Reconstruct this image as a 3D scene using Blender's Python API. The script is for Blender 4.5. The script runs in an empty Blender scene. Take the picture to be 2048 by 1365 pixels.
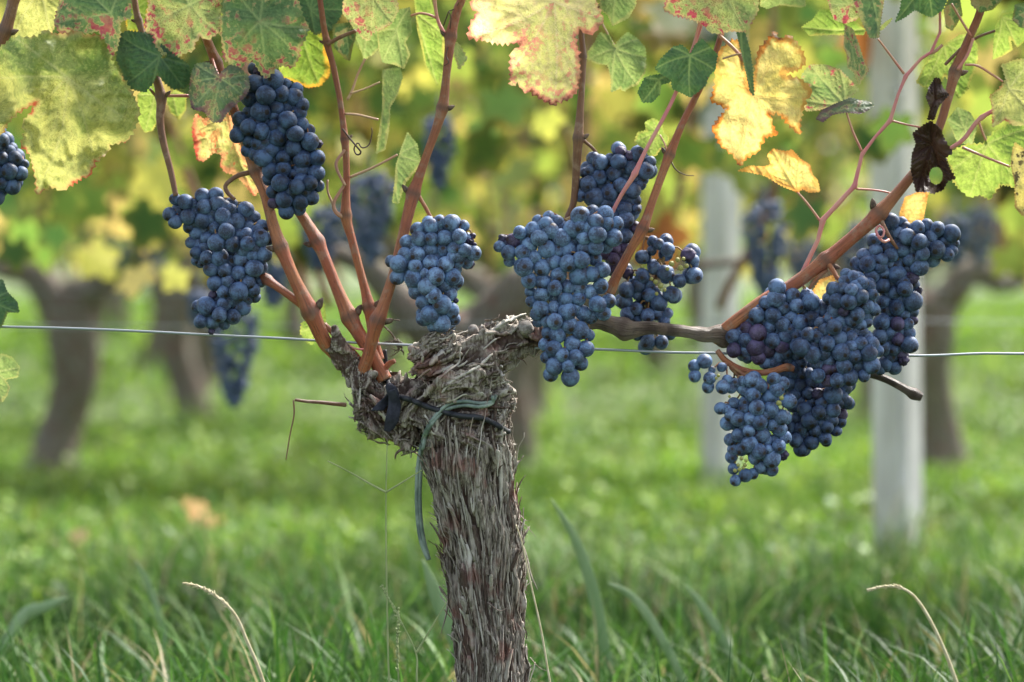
import bpy, math, random
import numpy as np
from mathutils import Vector, Matrix, geometry
from mathutils.bvhtree import BVHTree
from mathutils.kdtree import KDTree

# ---------------------------------------------------------------- camera, world, sun, exposure
sc = bpy.context.scene
COL = sc.collection
FOCAL, D0, H, HOR = 85.0, 1.94, 0.484, 500.0     # lens, focus distance, camera height, row of the horizon
K = 36.0 / FOCAL / 2048.0                        # metres per photo pixel per metre of distance
cam = bpy.data.cameras.new("camera")
cam.lens = FOCAL; cam.sensor_width = 36.0
cam.shift_y = -(682.5 - HOR) / 2048.0
cam.clip_start = 0.05; cam.clip_end = 500
cam.dof.use_dof = True; cam.dof.focus_distance = D0 - 0.02; cam.dof.aperture_fstop = 3.6
cam.dof.aperture_blades = 0
camo = bpy.data.objects.new("camera", cam)
camo.location = (0, 0, H); camo.rotation_euler = (math.radians(90), 0, 0)
COL.objects.link(camo); sc.camera = camo

SUN_EL, SUN_AZ = 50.0, 40.0      # azimuth measured from +Y (behind the vines) towards +X
w = bpy.data.worlds.new("World"); sc.world = w; w.use_nodes = True
nt = w.node_tree; bg = nt.nodes["Background"]
sky = nt.nodes.new("ShaderNodeTexSky"); sky.sky_type = 'NISHITA'; sky.sun_disc = False
sky.sun_elevation = math.radians(SUN_EL); sky.sun_rotation = math.radians(SUN_AZ)
sky.dust_density = 4.0
hs = nt.nodes.new("ShaderNodeHueSaturation"); hs.inputs['Saturation'].default_value = 0.55
nt.links.new(sky.outputs[0], hs.inputs['Color']); nt.links.new(hs.outputs[0], bg.inputs[0])
bg.inputs[1].default_value = 0.138
sl = bpy.data.lights.new("sun", 'SUN'); sl.energy = 2.9; sl.angle = math.radians(12); sl.color = (1.0, 0.965, 0.91)
so = bpy.data.objects.new("sun", sl); COL.objects.link(so)
e, a = math.radians(SUN_EL), math.radians(SUN_AZ)
sd = Vector((math.sin(a) * math.cos(e), math.cos(a) * math.cos(e), math.sin(e)))
so.rotation_euler = sd.to_track_quat('Z', 'Y').to_euler()
sc.view_settings.view_transform = 'Standard'; sc.view_settings.look = 'None'
sc.view_settings.gamma = 1.0; sc.view_settings.exposure = 1.62
sc.cycles.use_denoising = True
sc.cycles.max_bounces = 8; sc.cycles.transmission_bounces = 6; sc.cycles.transparent_max_bounces = 8
sc.cycles.sample_clamp_indirect = 6.0

# ---------------------------------------------------------------- helpers
R = random.Random(7)
rng = np.random.default_rng(11)

def P(px, py, y=D0):
    """photo pixel + distance -> point of the place"""
    return Vector(((px - 1024.0) * K * y, y, H - (py - HOR) * K * y))
def tag(o, label=None, cat=None, group=None, kind=None):
    if label: o['label'] = label
    if cat: o['category'] = cat
    if group: o['group'] = group
    if kind: o['kind'] = kind
    return o
def empty(name, loc=(0, 0, 0), label=None, cat=None, group=None):
    o = bpy.data.objects.new(name, None); o.location = loc; o.empty_display_size = 0.05
    COL.objects.link(o); return tag(o, label, cat, group)
def mesh_obj(name, V, F, mat, parent=None, smooth=True, attrs=None, uv=None):
    me = bpy.data.meshes.new(name)
    V = np.asarray(V, dtype=np.float64)
    if isinstance(F, np.ndarray):
        n, k = F.shape
        me.vertices.add(len(V)); me.vertices.foreach_set('co', V.ravel())
        me.loops.add(n * k); me.loops.foreach_set('vertex_index', F.ravel().astype(np.int32))
        me.polygons.add(n)
        me.polygons.foreach_set('loop_start', np.arange(0, n * k, k, dtype=np.int32))
        me.update(calc_edges=True)
    else:
        me.from_pydata([tuple(v) for v in V], [], [tuple(f) for f in F])
    if smooth: me.polygons.foreach_set('use_smooth', np.ones(len(me.polygons), dtype=bool))
    for an, (ty, arr) in (attrs or {}).items():
        at = me.attributes.new(an, ty, 'POINT')
        arr = np.asarray(arr, dtype=np.float32)
        at.data.foreach_set('color' if ty == 'FLOAT_COLOR' else 'value', arr.ravel())
    me.validate(); me.update()
    if mat: me.materials.append(mat)
    o = bpy.data.objects.new(name, me); COL.objects.link(o)
    if parent is not None: o.parent = parent
    return o
def put(o, origin):
    """move an object's origin without moving its mesh"""
    d = Vector(origin) - o.location
    o.data.transform(Matrix.Translation(-d)); o.location = Vector(origin)

def _h(i, j, k, s):
    n = (i * 374761393 + j * 668265263 + k * 2147483647 + s * 1274126177) & 0xFFFFFFFF
    n = ((n ^ (n >> 13)) * 1274126177) & 0xFFFFFFFF
    return ((n ^ (n >> 16)) & 0xFFFF) / 65535.0
def vnoise(p, s=0):
    p = np.asarray(p, dtype=np.float64); f = np.floor(p); t = p - f; i = f.astype(np.int64)
    t = t * t * (3 - 2 * t); r = 0
    for dx in (0, 1):
        for dy in (0, 1):
            for dz in (0, 1):
                wgt = (t[:, 0] if dx else 1 - t[:, 0]) * (t[:, 1] if dy else 1 - t[:, 1]) * (t[:, 2] if dz else 1 - t[:, 2])
                r = r + wgt * _h(i[:, 0] + dx, i[:, 1] + dy, i[:, 2] + dz, s)
    return r * 2 - 1
def fbm(p, o=4, s=0):
    p = np.asarray(p, dtype=np.float64); r = 0; a_ = 1; t = 0
    for k in range(o):
        r = r + a_ * vnoise(p * (2 ** k) + 7.3 * k, s + k); t += a_; a_ *= 0.5
    return r / t

def crom(pts, n=8):
    """Catmull-Rom through tuples of any length"""
    A = [np.array(p, dtype=float) for p in pts]
    A = [2 * A[0] - A[1]] + A + [2 * A[-1] - A[-2]]
    out = []
    for i in range(1, len(A) - 2):
        p0, p1, p2, p3 = A[i - 1:i + 3]
        for k in range(n):
            t = k / n
            out.append(0.5 * (2 * p1 + (p2 - p0) * t + (2 * p0 - 5 * p1 + 4 * p2 - p3) * t * t + (3 * p1 - p0 - 3 * p2 + p3) * t ** 3))
    out.append(A[-2]); return np.array(out)
def tube(path, rad, seg=12, flat=1.0, rough=0.0, seed=0, cap=True):
    """path Nx3, rad N -> verts, quads"""
    path = np.asarray(path, float); rad = np.asarray(rad, float) * np.ones(len(path)); n = len(path)
    T = np.gradient(path, axis=0); T /= np.linalg.norm(T, axis=1)[:, None] + 1e-12
    u = np.cross(T[0], [0.3, 1, 0.2]); u /= np.linalg.norm(u); V = []
    ang = np.arange(seg) / seg * 2 * math.pi
    for i in range(n):
        u = u - T[i] * np.dot(u, T[i]); u /= np.linalg.norm(u) + 1e-12; v = np.cross(T[i], u)
        V.append(path[i] + (np.cos(ang)[:, None] * u * flat + np.sin(ang)[:, None] * v) * rad[i])
    V = np.array(V)
    if rough:
        q = V.reshape(-1, 3); nn = fbm(np.c_[q[:, 0], q[:, 1], q[:, 2] * 0.35] * (0.5 / rad.mean()), 3, seed).reshape(n, seg)
        c = path[:, None, :]; V = c + (V - c) * (1 + rough * nn[..., None])
    V = V.reshape(-1, 3)
    i = np.arange(n - 1)[:, None] * seg; j = np.arange(seg)[None]; j2 = (j + 1) % seg
    F = np.stack([i + j, i + j2, i + seg + j2, i + seg + j], -1).reshape(-1, 4)
    if cap:
        V = np.vstack([V, path[0], path[-1]]); b = len(V) - 2; jj = np.arange(seg); j3 = (jj + 1) % seg
        F = np.vstack([F, np.c_[np.full(seg, b), j3, jj, np.full(seg, b)], np.c_[np.full(seg, b + 1), (n - 1) * seg + jj, (n - 1) * seg + j3, np.full(seg, b + 1)]])
    return V, F
class MB:
    def __init__(s): s.V = []; s.F = []; s.n = 0; s.A = []
    def add(s, V, F, a=None):
        V = np.asarray(V, float); s.V.append(V); s.F += [tuple(int(i) + s.n for i in dict.fromkeys(map(int, f))) for f in F]; s.n += len(V)
        if a is not None: s.A.append(np.broadcast_to(np.asarray(a, float), (len(V), len(np.atleast_1d(a)))))
    def build(s, name, mat, parent=None, smooth=True, ctype=None):
        at = {}
        if s.A:
            A = np.vstack(s.A)
            if A.shape[1] == 3: A = np.c_[A, np.ones(len(A))]; at['col'] = ('FLOAT_COLOR', A)
            else: at['val'] = ('FLOAT', A)
        return mesh_obj(name, np.vstack(s.V), [f for f in s.F if len(f) > 2], mat, parent, smooth, at)

# ---------------------------------------------------------------- materials
class N:
    def __init__(s, name):
        s.m = bpy.data.materials.new(name); s.m.use_nodes = True; s.t = s.m.node_tree
        s.b = s.t.nodes['Principled BSDF']; s.out = s.t.nodes['Material Output']
    def n(s, ty, **kw):
        x = s.t.nodes.new('ShaderNode' + ty)
        for k, v in kw.items():
            if k.startswith('i_'):
                k2 = k[2:].replace('_', ' ')
                x.inputs[int(k2) if k2.isdigit() else k2].default_value = v
            else: setattr(x, k, v)
        return x
    def l(s, a_, b_): s.t.links.new(a_, b_)
    def noise(s, vec, scale, detail=3, rough=0.55):
        x = s.n('TexNoise', i_Scale=scale, i_Detail=detail, i_Roughness=rough); s.l(vec, x.inputs['Vector']); return x.outputs['Fac']
    def ramp(s, fac, stops):
        x = s.n('ValToRGB'); r = x.color_ramp
        while len(r.elements) < len(stops): r.elements.new(0.5)
        for el, (p, c) in zip(r.elements, stops): el.position = p; el.color = (*c, 1) if len(c) == 3 else c
        s.l(fac, x.inputs[0]); return x.outputs[0]
    def mix(s, f, a_, b_, mode='MIX'):
        x = s.n('MixRGB', blend_type=mode)
        for i, v in enumerate((f, a_, b_)):
            if hasattr(v, 'links'): s.l(v, x.inputs[i])
            else: x.inputs[i].default_value = v if i == 0 else (*v, 1)
        return x.outputs[0]
    def math(s, op, a_, b_=None, c_=None, clamp=False):
        x = s.n('Math', operation=op, use_clamp=clamp)
        for i, v in enumerate((a_, b_, c_)):
            if v is None: continue
            if hasattr(v, 'links'): s.l(v, x.inputs[i])
            else: x.inputs[i].default_value = v
        return x.outputs[0]
    def sstep(s, v, a_, b_):
        x = s.n('MapRange', interpolation_type='SMOOTHSTEP', i_1=a_, i_2=b_); s.l(v, x.inputs[0]); return x.outputs[0]
    def bump(s, h, strength=0.3, dist=0.002):
        x = s.n('Bump', i_Strength=strength, i_Distance=dist); s.l(h, x.inputs['Height']); s.l(x.outputs[0], s.b.inputs['Normal']); return x.outputs[0]
    def attr(s, name): return s.n('Attribute', attribute_name=name)
    def obj(s): return s.n('TexCoord').outputs['Object']
    def rough(s, v): s.b.inputs['Roughness'].default_value = v
    def scale(s, vec, sc_):
        x = s.n('Mapping'); x.inputs['Scale'].default_value = sc_; s.l(vec, x.inputs[0]); return x.outputs[0]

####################

TASK OBJECTIVE |
Repeat the listing above from its first line through the line that contains "from mathutils.kdtree import KDTree", both included, and nothing more. Drop the pictures.

WRITTEN SOLUTION |
Reconstruct this image as a 3D scene using Blender's Python API. The script is for Blender 4.5. The script runs in an empty Blender scene. Take the picture to be 2048 by 1365 pixels.
import bpy, math, random
import numpy as np
from mathutils import Vector, Matrix, geometry
from mathutils.bvhtree import BVHTree
from mathutils.kdtree import KDTree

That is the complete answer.